• Problem to work on:
Find how many lines in the material contain "from"; your answer should be that number alone.

__________________________________________________

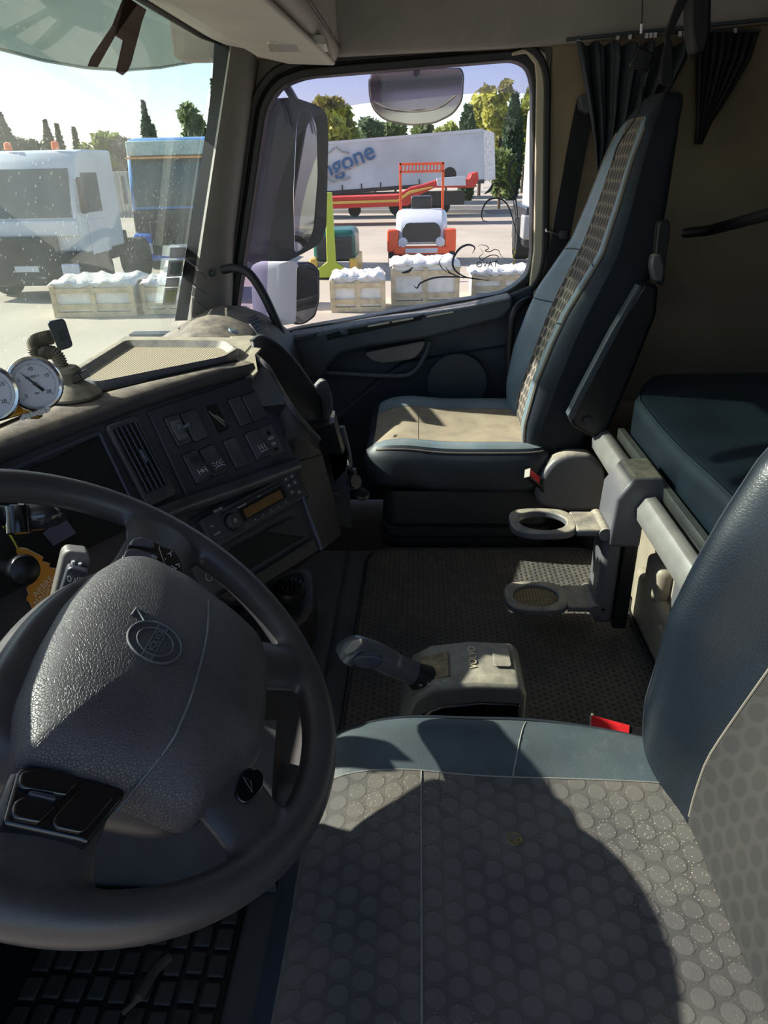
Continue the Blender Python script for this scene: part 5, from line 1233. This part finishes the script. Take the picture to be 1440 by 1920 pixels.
# stickers on the windscreen
for i, (pl, mcol, lab) in enumerate([([(319, 464), (349, 463), (346, 483), (317, 484)], 'white', 'topmost white label sticker on windscreen by the pillar'), ([(316, 488), (344, 487), (340, 518), (312, 519)], 'slot', 'dark square sticker with white border, second from top on windscreen'), ([(312, 521), (337, 520), (334, 537), (309, 538)], 'white', 'small white label sticker, third from top on windscreen'), ([(309, 540), (333, 539), (328, 571), (304, 572)], 'handle', 'greenish vignette sticker, lowest of the four on windscreen')]):
    P = [U(x, y, X=2.25) for x, y in pl]
    y0 = [V((p.x, wy(p.z)+.004, p.z)) for p in P]
    q = [V((lambda d, t: CAM+d*t)(cf+cr2*(x-720)/F-cu2*(y-960)/F, 1)) for x, y in pl]
    o = V((2.2, wy(.6)+.004, .6)); nn = V((0, 1, .288)).normalized()
    P = [UP(x, y, o, nn) for x, y in pl]
    tk = thing('windscreen_sticker', lab, 'sticker', tuple(P[0]))
    MB().prism(P, nn*-.001).build('sticker_border', M['white'], tk, smooth=False)
    c = sum(P, V((0, 0, 0)))/4
    MB().prism([c+(p-c)*.72-nn*.0012 for p in P], nn*-.0006).build('sticker_print', mat('sticker_%d' % i, ['#dfe6ee', '#8f9fa6', '#dfe6ee', '#bccaa6'][i], .6), tk, smooth=False)
# ================================================================== THE YARD
yd = MB().bb((-40, -120, GZ-.1), (260, 160, GZ)); struct(yd.build('floor_yard', M['gravel'], smooth=False))
def wmat(rgb, **k): return mat('paint'+rgb, rgb, k.pop('rough', .3), .04, 2, **k)
WHT = wmat('#bcc1ca'); BLU = wmat('#1f5fc0'); LBL = wmat('#4b7fb8'); DK = wmat('#22262b'); SCR = mat('truck_glass', '#3a4d52', .08, .2, .8); ORG_ = wmat('#e8552a'); RED = wmat('#b5281f'); TIRE = wmat('#1b1c1e', rough=.8)
GRY = wmat('#8d8f90'); WOOD = mat('pale_wood', '#c4b08e', .8, .15, 6); WRAP = mat('white_wrap', '#d8d3cc', .35, .08, 5, .6, 12, bdist=.02); LIME = wmat('#a9b63a'); TEAL = wmat('#1f5a50'); YEL = wmat('#c9a24a')
def wheel(c, r, wdt, t, rim=GRY, ax_=(0, 1, 0)):
    MB().lathe([(r*.55, -wdt/2), (r*.97, -wdt/2), (r, -wdt*.35), (r, wdt*.35), (r*.97, wdt/2), (r*.55, wdt/2)], c, ax_, 28).build('tyre', TIRE, t)
    MB().lathe([(r*.57, -wdt*.45), (r*.5, -wdt*.3), (r*.2, -wdt*.42), (.01, -wdt*.42)], c, ax_, 20).build('wheel_rim', rim, t)
def lorry(label, px, rz, body, lower, visor, cab=2.3, h=3.05, beacons=False, stripe=False, deflect=None, rim=GRY):
    P = U(*px, Z=GZ); t = thing('truck', label, 'truck', tuple(P)); L = {'b': body}
    ms = []
    def bd(mb, name, m, **k): o = mb.build(name, m, t, **k); return o
    O = V(P)
    w2 = 1.25
    def bx(a, b): return MB().bb(V(a)+O, V(b)+O)
    # cab: front at x=0 facing -x, body towards +x
    prof = [(0.0, .95), (-.05, 1.5), (.0, 1.95), (.22, h-.25), (.40, h-.05), (.8, h), (cab, h), (cab, .95)]
    rings = [[O+V((x+k, y, z_)) for x, z_ in prof] for y, k in [(-w2, .06), (-w2+.1, 0), (w2-.1, 0), (w2, .06)]]
    bd(MB().loft(rings[::-1]), 'cab', body, bevel=.04)
    scr = [O+V((x-.015, y, z_)) for x, y, z_ in [(.0, -w2+.12, 1.72), (.0, w2-.12, 1.72), (.20, w2-.16, h-.38), (.20, -w2+.16, h-.38)]]
    fr = [(-.03, 1.68), (.0, 1.95), (.10, 2.3), (.22-.11*((h-.25-(h-.38))/.3), h-.38)]
    fr = [(interp(z_, [p[1] for p in prof[1:5]], [p[0] for p in prof[1:5]]), z_) for z_ in np.linspace(1.68, h-.36, 6)]
    bd(MB().prism([O+V((x-.025, -w2+.13, z_)) for x, z_ in fr]+[O+V((x+.02, -w2+.13, z_)) for x, z_ in fr[::-1]], (0, 2*w2-.26, 0)), 'windscreen', SCR)
    bd(bx((-.12, -w2+.04, .95), (.1, w2-.04, 1.62)) if lower != body else bx((-.12, -w2+.04, 1.30), (.1, w2-.04, 1.64)), 'front_panel', lower if not stripe else DK, bevel=.05)
    bd(bx((-.22, -w2, .32), (.5, w2, 1.02)), 'bumper', DK if not stripe else BLU, bevel=.06)
    bd(bx((-.24, -.75, .45), (-.1, .75, 1.32)), 'grille', DK, bevel=.03)
    for s in (-1, 1):
        bd(bx((-.25, s*.95-.2, .5), (-.1, s*.95+.2, .78)), 'headlamp', M['dial'], bevel=.04)
        bd(MB().prism([O+V((x, s*(w2+.0), z_)) for x, z_ in [(.25, 1.75), (1.25, 1.75), (1.25, h-.45), (.42, h-.45)]], (0, s*.012, 0)), 'side_window', SCR)
        bd(bx((.35, s*w2, .9), (1.35, s*(w2+.02), 1.6)), 'door', body, bevel=.01)
        wheel(O+V((.9, s*(w2-.16), .5)), .5, .3, t, rim)
        bd(bx((-.05, s*(w2+.12)-.05, 1.75), (.1, s*(w2+.12)+.05, 2.45)), 'mirror', DK, bevel=.03)
        wheel(O+V((3.5, s*(w2-.25), .5)), .5, .5, t, rim)
    bd(bx((.5, -.45, .7), (3.9, -.3, .95)), 'chassis_rail', DK); bd(bx((.5, .3, .7), (3.9, .45, .95)), 'chassis_rail', DK)
    bd(bx((cab+.1, -.9, .6), (cab+1.2, .9, 1.2)), 'tank', DK, bevel=.05)
    bd(bx((-.27, -.26, .62), (-.235, .26, .74)), 'number_plate', WHT)
    if beacons:
        for y in (-.80, .22): bd(MB().lathe([(.07, 0), (.08, .03), (.07, .14), (.01, .16)], O+V((.5, y, h)), (0, 0, 1), 14), 'beacon', mat('beacon_orange', '#ef6a2a', .3))
    if visor: bd(MB().prism([O+V((x, -w2+.05, z_)) for x, z_ in [(-.25, h-.5), (-.1, h-.22), (.2, h-.2), (.2, h-.4)]], (0, 2*w2-.1, 0)), 'sun_visor', visor, bevel=.02)
    if stripe:
        bd(bx((-.1, -w2+.08, h-.52), (.15, w2-.08, h-.47)), 'orange_stripe', mat('stripe', '#d98f45', .4)); bd(bx((.0, -w2+.1, h-.45), (.25, w2-.1, h-.1)), 'screen_band', mat('band', '#9fb3b0', .3), bevel=.03)
    return t
t1 = lorry('white tipper truck with two orange beacons parked outside windscreen', (75, 562), 0, WHT, WHT, None, 2.2, 2.98, True, rim=LBL)
t2 = lorry('blue truck with orange stripe beside the white tipper truck', (348, 509), 0, LBL, BLU, None, 2.3, 3.35, False, True)
t3 = thing('truck', 'white truck cut off at right edge of door window', 'truck', tuple(U(985, 500, Z=GZ)))
O3 = U(1010, 500, Z=GZ)
MB().bb(O3+V((0, -2.5, .9)), O3+V((2.2, .28, 3.9))).build('cab', WHT, t3, bevel=.15)
wheel(O3+V((1.2, .35, .62)), .55, .4, t3)
MB().bb(O3+V((-.1, .2, .7)), O3+V((.5, .5, 1.3))).build('tank', GRY, t3, bevel=.05)
MB().bb(O3+V((0, .25, .5)), O3+V((2.8, .45, 1.5))).build('skirt', DK, t3, bevel=.05)
# crates wrapped in white film
def crate(px0, px1, py, h, d, label, sag=.06):
    a = U(px0, py, Z=GZ); b = U(px1, py-(px1-px0)*.02, Z=GZ); wd = (b-a).length; xd = (b-a).normalized(); yd_ = V((xd.y*-1, xd.x, 0)); yd_ = yd_ if yd_.x > 0 else -yd_
    t = thing('pallet_crate', label, 'crate', tuple(a), 'film wrapped crates in the yard') ; M3 = Matrix((xd, yd_, V((0, 0, 1)))).transposed()
    c = a+xd*wd/2+yd_*d/2
    MB().box(c+V((0, 0, .08+h*.46)), (wd*.94, d*.95, h*.88), M3).build('load', WRAP, t, bevel=.03)
    n = 16; rows = []
    for j in range(9):
        r_ = []
        for i in range(n+1):
            u = i/n-.5; v = j/8-.5
            z_ = h+.08-(.10 if abs(u) > .44 or abs(v) > .42 else 0)+.03*math.sin(i*1.9+j)+.02*math.sin(i*.7-j*1.3)
            r_.append(a+xd*wd*(u*1.04+.5)+yd_*d*(v*1.04+.5)+V((0, 0, z_)))
        rows.append(r_)
    MB().loft(rows, caps=False, closed=False).build('film_top', WRAP, t, ang=80); ch(t)[-1].modifiers.new('s', 'SOLIDIFY').thickness = .02
    for k in (0.03, .5, .97): MB().box(a+xd*wd*k+V((0, 0, .06+h*.42)), (.09, .04, h*.84), M3).build('upright', WOOD, t)
    for zz in (.05, .2, h*.8): MB().box(a+xd*wd*.5+V((0, 0, zz)), (wd, .05, .09), M3).build('board', WOOD, t)
    for k in (.08, .5, .92): MB().box(c+xd*wd*(k-.5)+V((0, 0, .04)), (.12, d, .1), M3).build('bearer', WOOD, t)
    return t
for p in [(104, 258, 596, .62, 1.1, 'wide white wrapped crate in front of the white tipper truck'), (272, 360, 590, .58, 1.0, 'white wrapped crate partly behind the windscreen stickers'), (500, 545, 580, .6, .9, 'pinkish wrapped crate seen left of the small white mirror'), (622, 722, 586, .62, .9, 'white wrapped crate right of the small white mirror'), (734, 860, 574, .78, 1.0, 'tall white wrapped crate in front of orange machine'), (884, 1000, 560, .5, .9, 'wrapped crate at lower right corner of the door window')]: crate(*p)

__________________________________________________

• Right answer:
2